The yen plunged in Asian currency markets yesterday and Tokyo stocks closed 0.94 percent higher after Japan’s conservative opposition swept to victory in national polls, with promises from its leader to press for more central bank easing.
In early Tokyo trade the US dollar bought ¥84.30, up from ¥83.52 in New York on Friday and at its strongest level against the Japanese currency in more than a year and a half.
The euro also soared to multi-month highs at ¥111.10 from ¥109.94 in US trade.
Photo: Bloomberg
But by late afternoon trade, the yen clawed back slightly, with the US dollar at ¥84.05 while the euro was at ¥110.58.
The European single currency also bought US$1.3154, compared with US$1.3161 in New York.
The benchmark Nikkei 225 index added 91.32 points to 9,828.88, while the broader Topix index of all first-section shares rose 0.85 percent, or 6.80 points, to 807.84.
On Sunday, voters dumped Japanese Prime Minister Yoshihiko Noda three years after his Democratic Party of Japan (DPJ) promised a change from more than half a century of almost unbroken rule by the Liberal Democratic Party (LDP).
BOLSTER DEFENSES
Hawkish LDP head Shinzo Abe pledged to bolster Japan’s defenses in the face of a territorial spat with China while vowing to pressure the Bank of Japan (BoJ) into more aggressive policy easing measures to kickstart the economy.
He also offered to boost spending on infrastructure at a time when much of the tsunami-wrecked northeast remains a shell of its former self after last year’s disaster, which sparked the worst atomic crisis in a generation.
Abe’s central bank pledge has weighed on the yen in recent weeks as traders bet that an LDP victory would boost the likelihood of more easing from the central bank, and see the appointment of a like-minded Bank of Japan governor after current chief Masaaki Shirakawa’s term ends next year.
RESISTANCE
However, Abe’s stated goals may hit political resistance despite Sunday’s landslide, National Australia Bank said in a note.
“The upper house will ... still have a say in the appointment of new BoJ officials,” it said.

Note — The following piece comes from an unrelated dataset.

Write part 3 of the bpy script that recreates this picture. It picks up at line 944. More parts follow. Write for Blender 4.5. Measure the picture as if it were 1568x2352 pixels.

“This is of some significance, meaning that the LDP cannot automatically appoint its preferred choices for the posts of the bank’s governor and deputy governors [both of them], all of whose terms expire next March and April,” the note said.
SPECULATION
However, speculation over the bank’s policy moves were reinforced on Friday after the bank’s own quarterly Tankan survey showed confidence among Japanese manufacturers hit a near three-year low in the final months of this year.
Those were the weakest Tankan results since the start of 2010.